Em 1985, numa tira da sua série Dykes to Watch Out For, a cartoonista Alison Bechdel criou, inadvertidamente, um teste que se tornou um fenómeno. A ideia era comentar a falta de representação e protagonismo feminino e lésbico em filmes, com uma personagem a comentar com outra que só ia ver filmes em que houvesse pelo menos duas mulheres, que falassem entre elas sobre algo que não fosse um homem. Era só um diálogo, uma piada numa tira, não havia qualquer intenção de fazer um teste científico e vinculativo, mesmo que tenha acabado por ser interpretado assim.

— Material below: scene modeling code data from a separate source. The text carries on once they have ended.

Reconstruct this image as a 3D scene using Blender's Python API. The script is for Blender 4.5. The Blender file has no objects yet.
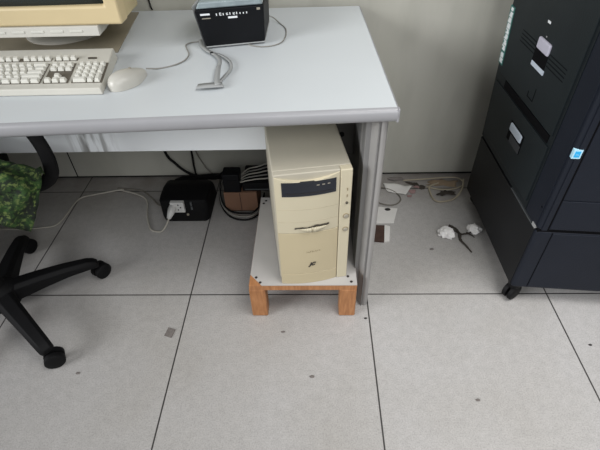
import bpy, bmesh, math, random
from mathutils import Vector, Matrix, noise
random.seed(7)
S = bpy.context.scene
C = S.collection
pi = math.pi

# ------------------------------------------------------------------ materials
def lin(c):
    r = []
    for v in c:
        v /= 255.0
        r.append(v / 12.92 if v <= .04045 else ((v + .055) / 1.055) ** 2.4)
    return (*r, 1.0)

_m = {}
def mat(name, rgb, rough=.5, metal=0, var=.06, scale=12, bump=0, bscale=200, trans=0, spec=None):
    """plain painted / moulded surface with a slight procedural mottling"""
    if name in _m: return _m[name]
    m = bpy.data.materials.new(name); m.use_nodes = True
    nt = m.node_tree; N = nt.nodes; L = nt.links
    b = N['Principled BSDF']
    b.inputs['Roughness'].default_value = rough; b.inputs['Metallic'].default_value = metal
    if trans: b.inputs['Transmission Weight'].default_value = trans
    if spec is not None: b.inputs['Specular IOR Level'].default_value = spec
    tc = N.new('ShaderNodeTexCoord'); nz = N.new('ShaderNodeTexNoise')
    nz.inputs['Scale'].default_value = scale; nz.inputs['Detail'].default_value = 4
    L.new(tc.outputs['Object'], nz.inputs['Vector'])
    rp = N.new('ShaderNodeValToRGB')
    c = lin(rgb)
    rp.color_ramp.elements[0].position = .3; rp.color_ramp.elements[1].position = .7
    rp.color_ramp.elements[0].color = (*[v * (1 - var) for v in c[:3]], 1)
    rp.color_ramp.elements[1].color = (*[min(1, v * (1 + var)) for v in c[:3]], 1)
    L.new(nz.outputs['Fac'], rp.inputs['Fac']); L.new(rp.outputs['Color'], b.inputs['Base Color'])
    if bump:
        n2 = N.new('ShaderNodeTexNoise'); n2.inputs['Scale'].default_value = bscale
        L.new(tc.outputs['Object'], n2.inputs['Vector'])
        bp = N.new('ShaderNodeBump'); bp.inputs['Strength'].default_value = bump; bp.inputs['Distance'].default_value = .002
        L.new(n2.outputs['Fac'], bp.inputs['Height']); L.new(bp.outputs['Normal'], b.inputs['Normal'])
    _m[name] = m
    return m

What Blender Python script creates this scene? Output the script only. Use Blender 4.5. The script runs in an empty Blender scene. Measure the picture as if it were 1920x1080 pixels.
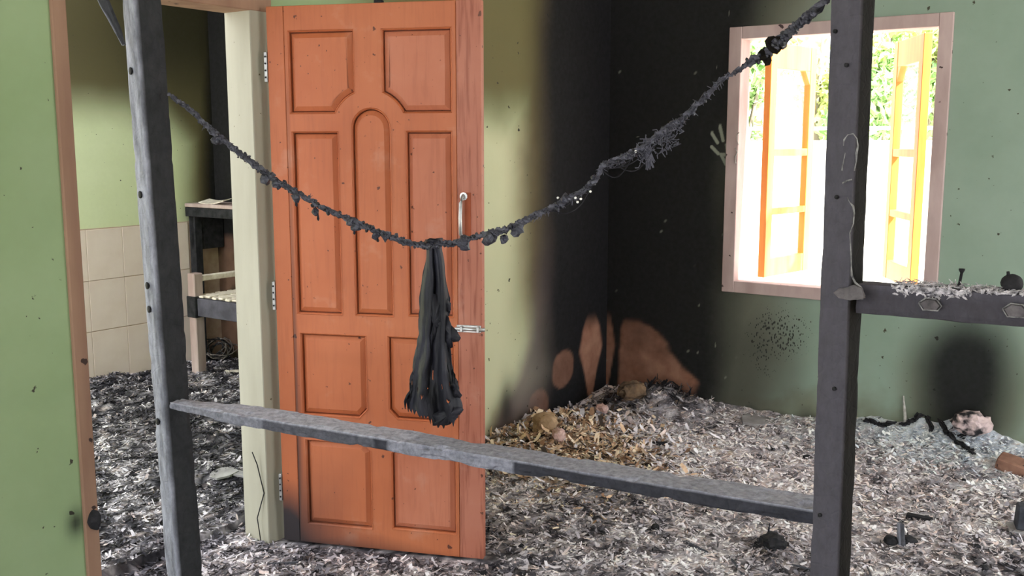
import bpy, bmesh, math, random
import numpy as np
from mathutils import Vector, Matrix

random.seed(7)
rng = np.random.default_rng(7)
scene = bpy.context.scene
col = scene.collection

# ------------------------------------------------------------------ camera, sky, sun, exposure
CAM_H = 1.5
PITCH = math.radians(8.3)
FPX = 1850.0
cam_data = bpy.data.cameras.new('camera')
cam_data.sensor_width = 36.0
cam_data.lens = FPX / 1920 * 36.0
cam_data.clip_start = 0.05
cam = bpy.data.objects.new('camera', cam_data)
cam.location = (0, 0, CAM_H)
cam.rotation_euler = (math.pi / 2 - PITCH, 0, 0)
col.objects.link(cam)
scene.camera = cam

TH = math.radians(55)
D3 = Vector((math.cos(TH), math.sin(TH), 0))       # along the door wall, away from the viewer
B3 = Vector((D3.y, -D3.x, 0))                      # along the window wall, to the right

world = bpy.data.worlds.new('world')
scene.world = world
world.use_nodes = True
bg = world.node_tree.nodes['Background']
bg.inputs['Color'].default_value = (0.90, 0.95, 1.0, 1)
bg.inputs['Strength'].default_value = 1.7

sun_data = bpy.data.lights.new('sun', 'SUN')
sun_data.energy = 13.0
sun_data.angle = math.radians(2)
sun_data.color = (1.0, 0.95, 0.86)
sun = bpy.data.objects.new('sun', sun_data)
to_sun = (B3 * 0.97 + D3 * 0.06).normalized() * 0.62 + Vector((0, 0, 0.78))
sun.rotation_euler = to_sun.to_track_quat('Z', 'Y').to_euler()
sun.location = (4, 0, 9)
col.objects.link(sun)

vs = scene.view_settings
vs.view_transform = 'Standard'
vs.look = 'None'
vs.exposure = 1.55
vs.gamma = 1.0
vs.use_curve_mapping = False
scene.cycles.max_bounces = 10
scene.cycles.diffuse_bounces = 6

# ------------------------------------------------------------------ measuring helpers
def ray(u, v):
    x = (u - 960) / FPX
    y = -(v - 540) / FPX
    return Vector((x, math.cos(PITCH) + y * math.sin(PITCH), -math.sin(PITCH) + y * math.cos(PITCH)))
EYE = Vector((0, 0, CAM_H))
def at_z(u, v, z=0.0):
    r = ray(u, v); return EYE + r * ((z - CAM_H) / r.z)
def at_y(u, v, y):
    r = ray(u, v); return EYE + r * (y / r.y)
def on_plane(u, v, p, n):
    r = ray(u, v); return EYE + r * ((Vector(p) - EYE).dot(n) / r.dot(n))

# ------------------------------------------------------------------ numpy noise
_tab = rng.random(1 << 16)
def _hash(i, j, k, s):
    return _tab[((i * 73856093) ^ (j * 19349663) ^ (k * 83492791) ^ (s * 2654435)) & 0xFFFF]
def vnoise(x, y, z=0.0, s=0):
    x = np.asarray(x, float); y = np.asarray(y, float); z = np.zeros_like(x) + z
    xi, yi, zi = np.floor(x).astype(np.int64), np.floor(y).astype(np.int64), np.floor(z).astype(np.int64)
    fx, fy, fz = x - xi, y - yi, z - zi
    fx = fx * fx * (3 - 2 * fx); fy = fy * fy * (3 - 2 * fy); fz = fz * fz * (3 - 2 * fz)
    r = 0
    for a in (0, 1):
        for b in (0, 1):
            for c in (0, 1):
                w = (fx if a else 1 - fx) * (fy if b else 1 - fy) * (fz if c else 1 - fz)
                r = r + w * _hash(xi + a, yi + b, zi + c, s)
    return r * 2 - 1
def fbm(x, y, z=0.0, s=0, octs=4):
    r = 0; a = 1.0; f = 1.0; t = 0
    for o in range(octs):
        r = r + a * vnoise(np.asarray(x) * f, np.asarray(y) * f, np.asarray(z) * f, s + o * 17)
        t += a; a *= 0.5; f *= 2.03
    return r / t
def sstep(a, b, x):
    t = np.clip((np.asarray(x, float) - a) / (b - a), 0, 1)
    return t * t * (3 - 2 * t)

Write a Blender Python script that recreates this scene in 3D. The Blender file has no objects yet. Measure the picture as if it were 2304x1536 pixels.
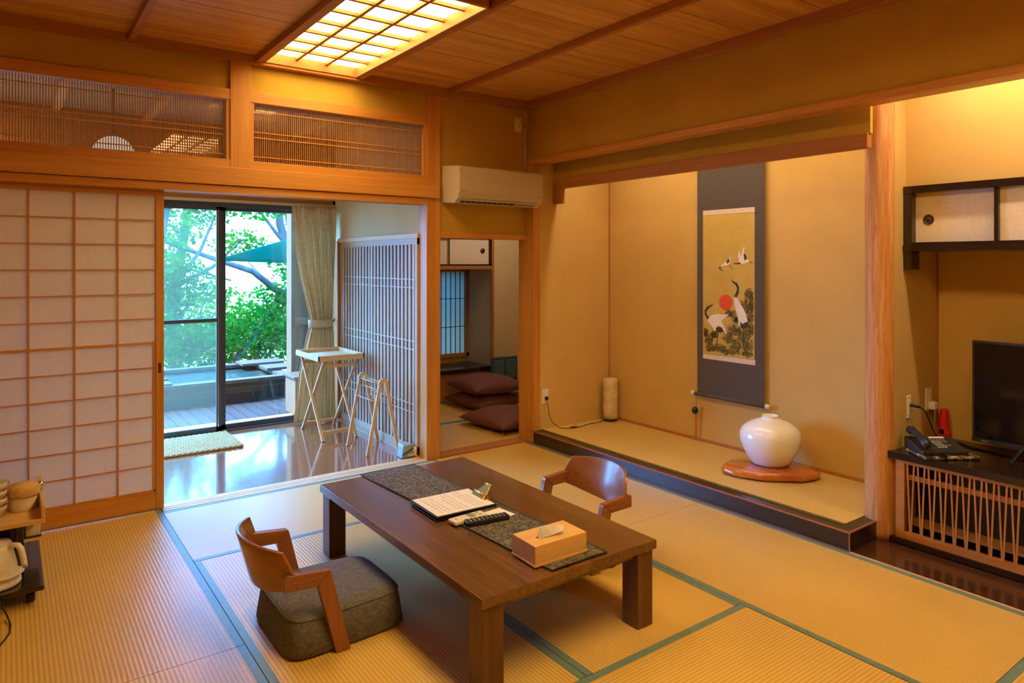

Depois de Fire Island ter saído, Hanna Rosin, da revista New York, escreveu no Twitter que o filme falhava o teste. “Vamos ignorar os estereótipos lésbicos monótonos só porque rapazes asiáticos giros? Será isto vingança por todos aqueles anos do melhor amigo rapaz gay?” O entretanto apagado tweet, que ignorava o quão pouco se vê homens gay asiáticos no centro de filmes americanos (O Banquete de Casamento de Ang Lee, por exemplo, tem quase 30 anos), causou alguma polémica. Levou a própria Bechdel a adicionar, na mesma rede social, um corolário ao teste, referindo uma cena do filme: “Dois homens a falarem um com o outro sobre a protagonista feminina de uma história de Alice Munro num guião estruturado a partir de um romance de Jane Austen = aprovação”. O filme podia valer só por isso, mas vale por mais.